For those not upholding Xi’s sanitary standards, the punishments can be severe. Recently Phoenix News reported that the public toilets in the Zhushan Scenic Area in Guangxi were inspected by Li Wenchao, a senior Party official who is also deputy mayor of the city of Dongxing.

Li swiftly declared the facilities to be disgusting. As a punishment – and to set an example to others – he made all workers in the tourism department responsible for the unsanitary toilets clean up the mess themselves. He then returned to check the loos were fit for purpose….

Forsooth, China's Great Toilet Revolution (GTR) has just begun, as has its War Against Chinglish (WAC).  If they continue at their present pace, both the Revolution and the War will still be going on a century from now.

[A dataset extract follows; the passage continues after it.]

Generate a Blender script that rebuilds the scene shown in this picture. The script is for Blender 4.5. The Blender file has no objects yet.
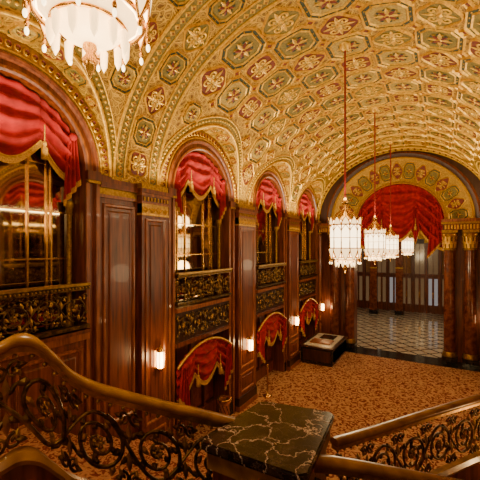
import bpy, math, random
from mathutils import Vector, Matrix
random.seed(7)
pi=math.pi
S=bpy.context.scene
# ------------------------------------------------------------ materials
MATS={}
def mat(name, c1, c2=None, rough=.4, metal=0., scale=6., stretch=(1,1,1), kind='noise', lo=.35, hi=.65, bump=0., emit=0., ecol=None, coat=0., sheen=0.):
    m=bpy.data.materials.new(name); m.use_nodes=True
    nt=m.node_tree; N=nt.nodes; L=nt.links
    b=N['Principled BSDF']
    b.inputs['Roughness'].default_value=rough; b.inputs['Metallic'].default_value=metal
    b.inputs['Coat Weight'].default_value=coat
    if sheen: b.inputs['Sheen Weight'].default_value=sheen
    b.inputs['Base Color'].default_value=(*c1,1)
    if emit:
        b.inputs['Emission Color'].default_value=(*(ecol or c1),1); b.inputs['Emission Strength'].default_value=emit
    if c2 is not None:
        tc=N.new('ShaderNodeTexCoord'); mp=N.new('ShaderNodeMapping'); mp.inputs['Scale'].default_value=stretch
        L.new(tc.outputs['Object'],mp.inputs[0])
        t=N.new('ShaderNodeTexNoise'); t.inputs['Scale'].default_value=scale; t.inputs['Detail'].default_value=6; o=t.outputs['Fac']
        L.new(mp.outputs[0],t.inputs['Vector'])
        r=N.new('ShaderNodeValToRGB'); r.color_ramp.elements[0].position=lo; r.color_ramp.elements[1].position=hi
        r.color_ramp.elements[0].color=(*c1,1); r.color_ramp.elements[1].color=(*c2,1)
        L.new(o,r.inputs[0]); L.new(r.outputs[0],b.inputs['Base Color'])
        if bump:
            bp=N.new('ShaderNodeBump'); bp.inputs['Strength'].default_value=bump; bp.inputs['Distance'].default_value=.02
            L.new(o,bp.inputs['Height']); L.new(bp.outputs[0],b.inputs['Normal'])
    MATS[name]=m; return m
mat('wood',(.060,.010,.002),(.25,.055,.008),rough=.38,scale=3.,stretch=(6,6,.45),coat=.06,lo=.32,hi=.72)
mat('wood_light',(.14,.032,.005),(.34,.10,.015),rough=.33,scale=4.,stretch=(5,5,.6),coat=.1)
mat('wood_dark',(.022,.006,.002),(.06,.016,.005),rough=.35,scale=3.,stretch=(5,5,.5))
mat('handrail_wood',(.13,.05,.008),(.32,.155,.025),rough=.3,scale=5.,coat=.15)
mat('gold',(.46,.26,.012),(.22,.105,.006),rough=.42,metal=.5,scale=22.)
mat('gold_bright',(.80,.47,.03),(.50,.26,.015),rough=.40,metal=.4,scale=18.)
mat('brass',(.75,.42,.10),(.5,.26,.05),rough=.25,metal=.95,scale=8.)
mat('bronze',(.045,.022,.006),(.24,.135,.03),rough=.36,metal=.75,scale=14.,lo=.4,hi=.72)
mat('bronze_gilt',(.26,.14,.03),(.50,.30,.06),rough=.38,metal=.8,scale=14.,lo=.4,hi=.72)
mat('teal',(.006,.022,.016),(.035,.048,.014),rough=.6,scale=40.)
mat('cream',(.46,.32,.06),(.26,.15,.02),rough=.6,scale=26.)
mat('redpaint',(.19,.020,.004),(.10,.011,.003),rough=.6,scale=20.)
mat('olive',(.10,.085,.010),(.24,.155,.016),rough=.6,scale=30.)
mat('velvet',(.40,.001,.002),(.22,.0005,.001),rough=.85,scale=5.)
mat('velvet_cord',(.30,.01,.006),(.2,.006,.004),rough=.8,scale=9.)
mat('fringe',(.72,.40,.04),(.38,.18,.015),rough=.6,scale=60.)
mat('mirror',(.42,.32,.18),rough=.04,metal=1.)
mat('glow',(.9,.75,.5),rough=.4,emit=6.,ecol=(1,.74,.40))
mat('glow_soft',(.9,.7,.45),rough=.4,emit=3.2,ecol=(1,.64,.26))
mat('sconce_glow',(1,.85,.6),rough=.4,emit=14.,ecol=(1,.66,.30))
mat('black_marble',(.008,.008,.008),(.05,.045,.04),rough=.12,scale=5.,lo=.5,hi=.8)
mat('column_marble',(.08,.016,.006),(.20,.055,.018),rough=.2,scale=5.)
mat('redwall',(.14,.012,.004),(.22,.045,.010),rough=.6,scale=12.)
mat('amberwall',(.22,.09,.02),(.34,.15,.035),rough=.6,scale=9.)
mat('whitetop',(.6,.56,.45),(.5,.46,.36),rough=.25,scale=3.)
mat('doorglass',(.03,.02,.014),(.07,.045,.03),rough=.15,scale=2.,emit=.12,ecol=(.9,.5,.22))  # warm emission put into the panes to brighten the foyer doors
mat('doorglass_cool',(.04,.042,.05),(.06,.06,.065),rough=.15,scale=2.,emit=.30,ecol=(.75,.68,.66))  # cool panes also glow by emission, standing in for light through the glass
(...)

"A quantum leap in the Chinese toilet revolution" (5/6/19) — with links to nearly two dozen earlier posts on the subject, including especially the following one, the last comment of which has a regularly updated list of numerous articles on the toilet revolution in the Chinese press:

"Toilet Revolution!!" (11/26/17)

"Crimes against English " (4/25/15)

"Free souvenirs " (8/15/15)

"Sandwiched in an escalator " (2/9/15)

"Signs from Kashgar to Delhi " (10/11/13)

"Slip carefully " (5/6/14) —  the classic instantiation of mistranslating "xiǎoxīn 小心" (lit., "little heart / mind" –> "[be] careful")

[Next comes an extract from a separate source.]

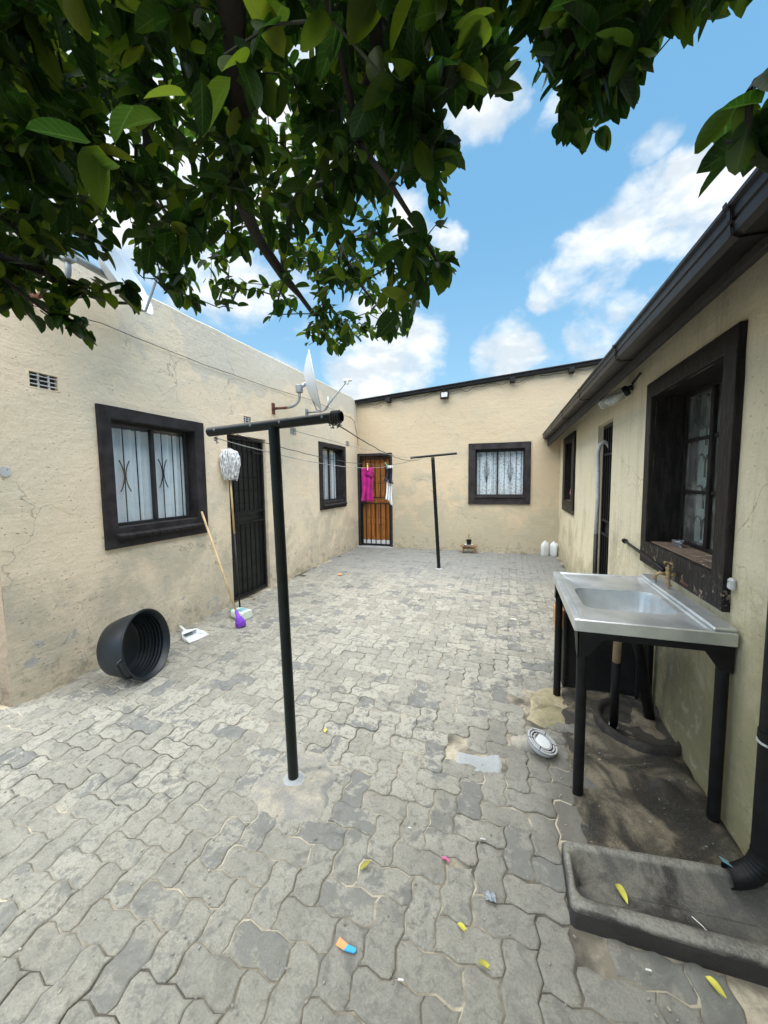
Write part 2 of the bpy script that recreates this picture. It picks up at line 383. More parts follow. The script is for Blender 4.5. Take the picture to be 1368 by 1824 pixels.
def steel_mat():
    m, nt = newmat('stainless_steel'); co = geoco(nt)
    n = nois(nt, mapv(nt, co, (0, 0, 0), (4, 40, 4)), 6, 6, .7)
    s = nois(nt, co, 7, 5, .6)
    c = mixc(nt, step(nt, s, .35, .65), (.60, .63, .64), (.74, .76, .77))
    finish(nt, princ(nt, c, mth(nt, 'ADD', mth(nt, 'MULTIPLY', s, .2), .30), .82, bump(nt, n, .0002, .4)))
    return m
M['steel'] = steel_mat()
def glass_mat(name, tint=(.9, .95, .95), refl=1.0, dirt=.12):
    m, nt = newmat(name); co = geoco(nt)
    lw = nd(nt, 'ShaderNodeLayerWeight', {0: .5}).outputs[1]
    fr = mth(nt, 'ADD', .035, mth(nt, 'MULTIPLY', mth(nt, 'POWER', lw, 5.0), .9))
    tr = nd(nt, 'ShaderNodeBsdfTransparent', {0: (*tint, 1)}).outputs[0]
    gl = nd(nt, 'ShaderNodeBsdfGlossy', {0: (1, 1, 1, 1), 'Roughness': .04}).outputs[0]
    a = nd(nt, 'ShaderNodeMixShader', {0: mth(nt, 'MULTIPLY', fr, refl, clamp=True), 1: tr, 2: gl}).outputs[0]
    df = nd(nt, 'ShaderNodeBsdfDiffuse', {0: (.45, .46, .44, 1)}).outputs[0]
    n = nois(nt, co, 9, 7, .65)
    b = nd(nt, 'ShaderNodeMixShader', {0: step(nt, n, .4, .75, dirt * .3, dirt), 1: a, 2: df}).outputs[0]
    finish(nt, b); return m
M['glass'] = glass_mat('window_glass', (.97, .99, 1.0), 1.0, .05)
M['dirtyglass'] = glass_mat('dirty_glass', (.80, .84, .82), 1.3, .26)
M['lampglass'] = glass_mat('lamp_glass', (.85, .9, .92), 2.5, .6)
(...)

"Mind your head" (8/28/15) — with nearly two dozen flagrant mistranslations listed

[H.t. John Rohsenow]


  1. Michael Watts said,

    May 26, 2019 @ 2:20 am

    I'd be tempted to translate this message as "beware lest there be someone behind the door", but that's not exactly current idiomatic English.

    Am I right in thinking the Chinese is more conditional than "be careful of the person behind the door" is? Does 小心门后有人 imply that there definitely is someone behind the door, or only that there might be?

  2. Victor Mair said,

    May 26, 2019 @ 5:59 am

    "that's not exactly current idiomatic English"


    "be careful of the person behind the door"

    Of course, the implication is "be careful in case there might be someone behind the door", but I don't think anyone would seriously consider putting all that on the door of a toilet, and people would be annoyed at having to read something so long an clunky, especially if they were in a hurry to get inside and do their business.

  3. John Swindle said,

    May 26, 2019 @ 6:21 am

    But that's what the Chinese says. Be careful behind door have person. The idea isn't to watch out for the person behind the door but to watch out because there is (or might be) somebody behind the door.

    The English equivalent is "Please open door slowly."

  4. Victor Mair said,

    May 26, 2019 @ 9:13 am

    yǒu 有 ("have; be; exist")

  5. wikikali said,

    May 26, 2019 @ 9:19 am

    The translation hit me with horror, as if someone was beating me
    I think it would be better if you were
    Please, Knock first when opening closed door

  6. Philip Taylor said,

    May 26, 2019 @ 9:28 am

    WK — Can one open an already open door, I am forced to wonder ? One can certainly open such a door further, but I don't believe that one can open one per se.

  7. ardj said,

    May 28, 2019 @ 11:01 am

    Thanks for this enlightening insight into sanitary progress. Is there a similar sign on male loos, or is it only women who are threatening / vulnerable

  8. Michael Watts said,

    May 28, 2019 @ 1:57 pm

    But that's what the Chinese says. Be careful behind door have person.

    I don't think this perspective makes much sense. You can't interpret a string of words without knowing the grammar of the language.

    Compare the message from this older post, 没有共产党,没有新中国。

    The "that's what the Chinese says" view is just the mistake the other post reports. It "plainly" says, "not have communist party, not have new China".

    But the sentence is conditional. You can translate it correctly, if you know the grammar, as "without the communist party, there would be no new China".

    So my question above is, is the sentence 小心门后有人 conditional in the same way ("be careful in case there is someone behind the door"), or does it actually presuppose, as the English "be careful of the person behind the door" does, that there really is someone behind the door?

  9. John Swindle said,

    May 28, 2019 @ 5:16 pm

    Hi, Michael Watts! I don't think it's conditional, exactly, and I don't think it quite presupposes someone behind the door, although it comes pretty close. It's different from "No Communist Party, No New China" . A closer grammatical parallel would be 小心碰头 Xiǎoxīn pèngtóu, famously mistranslated to English as "Bump head carefully" and better translated "Watch your head!" Be careful! Be careful of what? Bumping your head. Or, in the case of the sign, there being a person behind the door (門後有人 mén hòu yǒurén).